Mercedes Team Principal Toto Wolff believes the 2024 Formula 1 season will still be “exciting” despite his admission that Max Verstappen will remain uncatchable.
Red Bull has taken over Mercedes’ mantle as the pre-eminent force in F1 since the return to ground effect cars in 2022, winning all but two races since last season.
Having retired from the previous race in Australia, Verstappen and Red Bull continued their dominance in Suzuka to register a third 1-2 finish in four races this term.
Verstappen, who is gunning for a fourth consecutive Drivers’ title in 2024, wound up 20 seconds up the road from Ferrari’s Carlos Sainz, who finished in third position.

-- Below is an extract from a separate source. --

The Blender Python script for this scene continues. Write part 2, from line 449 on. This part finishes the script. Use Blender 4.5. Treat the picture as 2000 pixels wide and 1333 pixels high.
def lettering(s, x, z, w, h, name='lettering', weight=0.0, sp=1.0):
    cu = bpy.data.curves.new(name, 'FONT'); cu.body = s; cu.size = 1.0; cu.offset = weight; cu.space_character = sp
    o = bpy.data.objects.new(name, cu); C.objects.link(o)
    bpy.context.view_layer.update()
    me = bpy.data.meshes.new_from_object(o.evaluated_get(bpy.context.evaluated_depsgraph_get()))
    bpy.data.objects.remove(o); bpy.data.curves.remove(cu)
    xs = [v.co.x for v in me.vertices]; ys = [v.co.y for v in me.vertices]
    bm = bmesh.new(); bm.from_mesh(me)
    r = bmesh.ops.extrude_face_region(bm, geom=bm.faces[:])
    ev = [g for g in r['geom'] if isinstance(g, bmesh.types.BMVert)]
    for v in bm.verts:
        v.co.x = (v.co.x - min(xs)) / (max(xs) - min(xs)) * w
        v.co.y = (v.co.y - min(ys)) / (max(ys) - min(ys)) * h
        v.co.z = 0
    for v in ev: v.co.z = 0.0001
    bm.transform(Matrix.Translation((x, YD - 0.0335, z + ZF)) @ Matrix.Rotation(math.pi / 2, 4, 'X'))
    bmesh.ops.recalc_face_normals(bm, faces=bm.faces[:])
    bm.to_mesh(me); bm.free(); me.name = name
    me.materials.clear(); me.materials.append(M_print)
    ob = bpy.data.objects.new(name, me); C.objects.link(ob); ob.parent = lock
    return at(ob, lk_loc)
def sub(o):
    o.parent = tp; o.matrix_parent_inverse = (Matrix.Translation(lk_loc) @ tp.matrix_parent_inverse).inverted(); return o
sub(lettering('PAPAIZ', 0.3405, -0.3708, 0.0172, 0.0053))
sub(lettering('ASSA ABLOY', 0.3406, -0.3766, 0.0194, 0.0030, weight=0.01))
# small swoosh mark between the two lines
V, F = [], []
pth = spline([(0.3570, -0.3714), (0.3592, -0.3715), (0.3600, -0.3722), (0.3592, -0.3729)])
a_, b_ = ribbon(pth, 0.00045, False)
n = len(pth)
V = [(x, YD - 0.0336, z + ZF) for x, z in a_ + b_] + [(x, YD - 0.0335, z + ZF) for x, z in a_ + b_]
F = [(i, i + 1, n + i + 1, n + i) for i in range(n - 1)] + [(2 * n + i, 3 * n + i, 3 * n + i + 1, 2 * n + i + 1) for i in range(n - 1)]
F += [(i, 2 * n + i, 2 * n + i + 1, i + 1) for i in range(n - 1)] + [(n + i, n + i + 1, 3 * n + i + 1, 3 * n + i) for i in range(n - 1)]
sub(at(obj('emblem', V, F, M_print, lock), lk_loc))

Wolff has conceded that the destination of this season’s championship has been decided, with the battle now on who will finish runner-up to the reigning champions.
“No one is going to catch Max this year,” Wolff declared. “His driving and the car is just spectacular. You can see the way he manages the tyres.
“And basically this season now is best of the rest. That’s the fight that’s on.”
Mercedes trailed home seventh and ninth at Suzuka as its disappointing season continued, leaving the marque rooted to fourth place in the Constructors’ standings.
But despite the squad’s current 86-point deficit to Ferrari, Wolff remains hopeful that Mercedes can improve enough to replicate its second-place from last season.
“Hopefully we can catch up to the McLaren and to the Ferraris and fight for P2,” he added. “This is what it is this year and what it was last year. We had a P2 last year.”
F1 sustained an exponential boom back in 2021 during Verstappen’s maiden title season that saw Red Bull and Mercedes battle it out to the last lap of the final race.
However, Verstappen and Red Bull’s stranglehold on the top step of the podium in recent times has prompted concern that new fans could lose interest in the sport.
But Wolff contends that it would be wrong to brand his rival’s success as a bad thing for F1, arguing that the onus is on Red Bull’s competitors to provide a challenge.
Asked what he would suggest to retain the audience’s absorption in the action with 20 races remaining, Wolff replied: “I think I wouldn’t say it like this, because the guys who are ahead are the deserving winner and I believe that we’ve seen the Ferraris more closer to him than some of the previous racers. I think we can be closer to the Ferraris than we’ve shown today.
“It is still exciting. I don’t know what the race was for you guys to watch, I’m just looking at our cars in split time so I never have a correct picture of what’s actually happening out there.
“But I believe it’s pretty close between P3 and P2 at times and P8.
“In that respect, there will be some action and we just got to push ourselves to provide a better showing and eventually challenge them.”